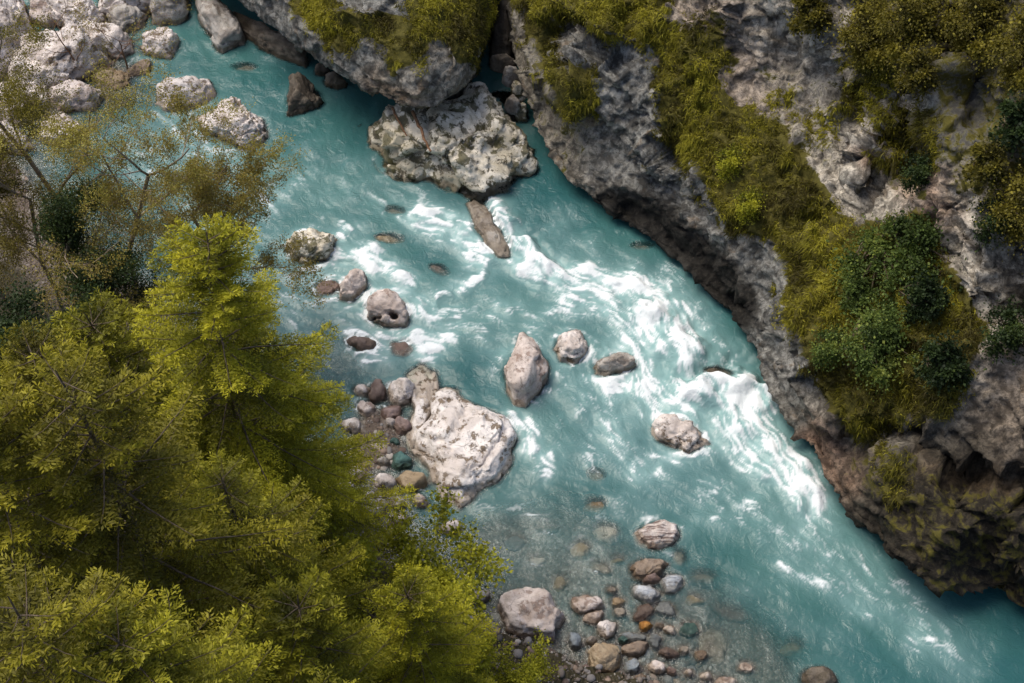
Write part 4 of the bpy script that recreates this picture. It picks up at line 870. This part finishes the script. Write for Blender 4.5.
def spruce(seed, H, spread, droop=1.0, dens=1.0, ragged=0.25, sparse_top=0.0):
    """trunk and limbs as one mesh, needle sprays as another; base at the origin"""
    rng = np.random.RandomState(seed)
    segs = []; n = 12
    lean = rng.normal(size=2) * 0.012 * H
    def axis(z): return np.array([lean[0] * (z / H) ** 2 * 2 + 0.05 * math.sin(z * .8 + seed), lean[1] * (z / H) ** 2 * 2 + 0.05 * math.cos(z * .7), z])
    zs = np.linspace(-0.4, H, n + 1)
    for a, b in zip(zs[:-1], zs[1:]):
        segs.append((axis(a), axis(b), 0.012 * H * (1 - max(a, 0) / H) ** 0.9 + 0.012, 0.012 * H * (1 - b / H) ** 0.9 + 0.010))
    P = []; D = []; L = []; T = []
    z = 0.10 * H
    while z < H * 0.985:
        t = z / H
        Lb = spread * (1 - t) ** 0.64 * (0.92 if t < 0.3 else 1.0) + 0.18
        nb = max(4, int(round((5 + 3 * (1 - t)) * (0.9 + 0.2 * rng.rand()))))
        a0 = rng.rand() * 6.28
        for b in range(nb):
            if rng.rand() < sparse_top * t: continue
            a = a0 + 6.28 * b / nb + rng.normal() * 0.18
            lb = Lb * (1 + ragged * float(np.clip(rng.normal(), -1.6, 0.9))) * (1.0 if rng.rand() > 0.1 else 0.6)
            if lb < 0.15: continue
            elev = math.radians(38 * t ** 1.6 - 16 * (1 - t) * droop + rng.normal() * 6)
            m = max(4, int(lb / 0.22)); pts = [axis(z + rng.normal() * 0.06)]
            step = lb / m; az_ = a
            for k in range(m):
                f = (k + 1) / m
                e = elev - math.radians(14 * droop) * math.sin(f * 2.6) + math.radians(22) * max(0, f - 0.6)
                az_ += rng.normal() * 0.04
                pts.append(pts[-1] + step * np.array([math.cos(az_) * math.cos(e), math.sin(az_) * math.cos(e), math.sin(e)]))
            r0 = 0.006 + 0.008 * lb
            bt = 0.45 + 0.16 * rng.normal()
            for k in range(m): segs.append((pts[k], pts[k + 1], r0 * (1 - k / m) + 0.003, r0 * (1 - (k + 1) / m) + 0.003))
            # side twigs with needles
            pts = np.array(pts); ns = int(lb / 0.036 * dens) + 5
            for k in range(ns):
                f = 0.14 + 0.86 * (k + rng.rand()) / ns
                x = f * m; i = min(int(x), m - 1); p = pts[i] + (pts[i + 1] - pts[i]) * (x - i)
                d = pts[i + 1] - pts[i]; d = d / (np.linalg.norm(d) + 1e-9)
                sd = 1 if k % 2 else -1
                lat = np.cross(d, [0, 0, 1]); lat /= np.linalg.norm(lat) + 1e-9
                dt = d * 0.75 + lat * sd * rng.uniform(.5, 1.0) + np.array([0, 0, -0.28 * droop - 0.16 * rng.rand() + 0.25 * t]) + 0.09 * rng.normal(size=3); dt /= np.linalg.norm(dt)
                lt = (0.16 + 0.34 * lb * (1 - f) ** 0.7 * min(1, f * 3)) * rng.uniform(0.6, 1.15); lt = min(lt, 0.85)
                nn_ = max(3, int(lt / 0.030))
                tt = (np.arange(nn_) + rng.rand(nn_)) / nn_
                pp = p + dt * (tt * lt)[:, None]; pp[:, 2] -= 0.22 * droop * lt * tt ** 2
                s = np.where(np.arange(nn_) % 2, 1.0, -1.0)
                l2 = np.cross(dt, [0.1, 0, 1]); l2 /= np.linalg.norm(l2) + 1e-9
                dn = dt * 0.9 + l2 * (s * rng.uniform(.45, .95, nn_))[:, None] + 0.20 * rng.normal(size=(nn_, 3)); dn /= np.linalg.norm(dn, axis=1)[:, None]
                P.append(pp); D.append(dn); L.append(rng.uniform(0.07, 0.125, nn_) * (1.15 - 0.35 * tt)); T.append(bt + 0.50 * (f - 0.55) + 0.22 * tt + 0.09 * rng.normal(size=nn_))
        z += (0.40 + 0.42 * (1 - t)) * (0.8 + 0.4 * rng.rand()) * (0.6 if t > .85 else 1)
    P = np.concatenate(P); D = np.concatenate(D); L = np.concatenate(L); T = np.concatenate(T)
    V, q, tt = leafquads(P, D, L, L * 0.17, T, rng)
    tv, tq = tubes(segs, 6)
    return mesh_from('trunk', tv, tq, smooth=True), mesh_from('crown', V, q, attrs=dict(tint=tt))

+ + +

▶ _Task directions_:
Pictures excluded, quote all the data above exactly.

▶ _Exercise output_:
Write part 4 of the bpy script that recreates this picture. It picks up at line 870. This part finishes the script. Write for Blender 4.5.
def spruce(seed, H, spread, droop=1.0, dens=1.0, ragged=0.25, sparse_top=0.0):
    """trunk and limbs as one mesh, needle sprays as another; base at the origin"""
    rng = np.random.RandomState(seed)
    segs = []; n = 12
    lean = rng.normal(size=2) * 0.012 * H
    def axis(z): return np.array([lean[0] * (z / H) ** 2 * 2 + 0.05 * math.sin(z * .8 + seed), lean[1] * (z / H) ** 2 * 2 + 0.05 * math.cos(z * .7), z])
    zs = np.linspace(-0.4, H, n + 1)
    for a, b in zip(zs[:-1], zs[1:]):
        segs.append((axis(a), axis(b), 0.012 * H * (1 - max(a, 0) / H) ** 0.9 + 0.012, 0.012 * H * (1 - b / H) ** 0.9 + 0.010))
    P = []; D = []; L = []; T = []
    z = 0.10 * H
    while z < H * 0.985:
        t = z / H
        Lb = spread * (1 - t) ** 0.64 * (0.92 if t < 0.3 else 1.0) + 0.18
        nb = max(4, int(round((5 + 3 * (1 - t)) * (0.9 + 0.2 * rng.rand()))))
        a0 = rng.rand() * 6.28
        for b in range(nb):
            if rng.rand() < sparse_top * t: continue
            a = a0 + 6.28 * b / nb + rng.normal() * 0.18
            lb = Lb * (1 + ragged * float(np.clip(rng.normal(), -1.6, 0.9))) * (1.0 if rng.rand() > 0.1 else 0.6)
            if lb < 0.15: continue
            elev = math.radians(38 * t ** 1.6 - 16 * (1 - t) * droop + rng.normal() * 6)
            m = max(4, int(lb / 0.22)); pts = [axis(z + rng.normal() * 0.06)]
            step = lb / m; az_ = a
            for k in range(m):
                f = (k + 1) / m
                e = elev - math.radians(14 * droop) * math.sin(f * 2.6) + math.radians(22) * max(0, f - 0.6)
                az_ += rng.normal() * 0.04
                pts.append(pts[-1] + step * np.array([math.cos(az_) * math.cos(e), math.sin(az_) * math.cos(e), math.sin(e)]))
            r0 = 0.006 + 0.008 * lb
            bt = 0.45 + 0.16 * rng.normal()
            for k in range(m): segs.append((pts[k], pts[k + 1], r0 * (1 - k / m) + 0.003, r0 * (1 - (k + 1) / m) + 0.003))
            # side twigs with needles
            pts = np.array(pts); ns = int(lb / 0.036 * dens) + 5
            for k in range(ns):
                f = 0.14 + 0.86 * (k + rng.rand()) / ns
                x = f * m; i = min(int(x), m - 1); p = pts[i] + (pts[i + 1] - pts[i]) * (x - i)
                d = pts[i + 1] - pts[i]; d = d / (np.linalg.norm(d) + 1e-9)
                sd = 1 if k % 2 else -1
                lat = np.cross(d, [0, 0, 1]); lat /= np.linalg.norm(lat) + 1e-9
                dt = d * 0.75 + lat * sd * rng.uniform(.5, 1.0) + np.array([0, 0, -0.28 * droop - 0.16 * rng.rand() + 0.25 * t]) + 0.09 * rng.normal(size=3); dt /= np.linalg.norm(dt)
                lt = (0.16 + 0.34 * lb * (1 - f) ** 0.7 * min(1, f * 3)) * rng.uniform(0.6, 1.15); lt = min(lt, 0.85)
                nn_ = max(3, int(lt / 0.030))
                tt = (np.arange(nn_) + rng.rand(nn_)) / nn_
                pp = p + dt * (tt * lt)[:, None]; pp[:, 2] -= 0.22 * droop * lt * tt ** 2
                s = np.where(np.arange(nn_) % 2, 1.0, -1.0)
                l2 = np.cross(dt, [0.1, 0, 1]); l2 /= np.linalg.norm(l2) + 1e-9
                dn = dt * 0.9 + l2 * (s * rng.uniform(.45, .95, nn_))[:, None] + 0.20 * rng.normal(size=(nn_, 3)); dn /= np.linalg.norm(dn, axis=1)[:, None]
                P.append(pp); D.append(dn); L.append(rng.uniform(0.07, 0.125, nn_) * (1.15 - 0.35 * tt)); T.append(bt + 0.50 * (f - 0.55) + 0.22 * tt + 0.09 * rng.normal(size=nn_))
        z += (0.40 + 0.42 * (1 - t)) * (0.8 + 0.4 * rng.rand()) * (0.6 if t > .85 else 1)
    P = np.concatenate(P); D = np.concatenate(D); L = np.concatenate(L); T = np.concatenate(T)
    V, q, tt = leafquads(P, D, L, L * 0.17, T, rng)
    tv, tq = tubes(segs, 6)
    return mesh_from('trunk', tv, tq, smooth=True), mesh_from('crown', V, q, attrs=dict(tint=tt))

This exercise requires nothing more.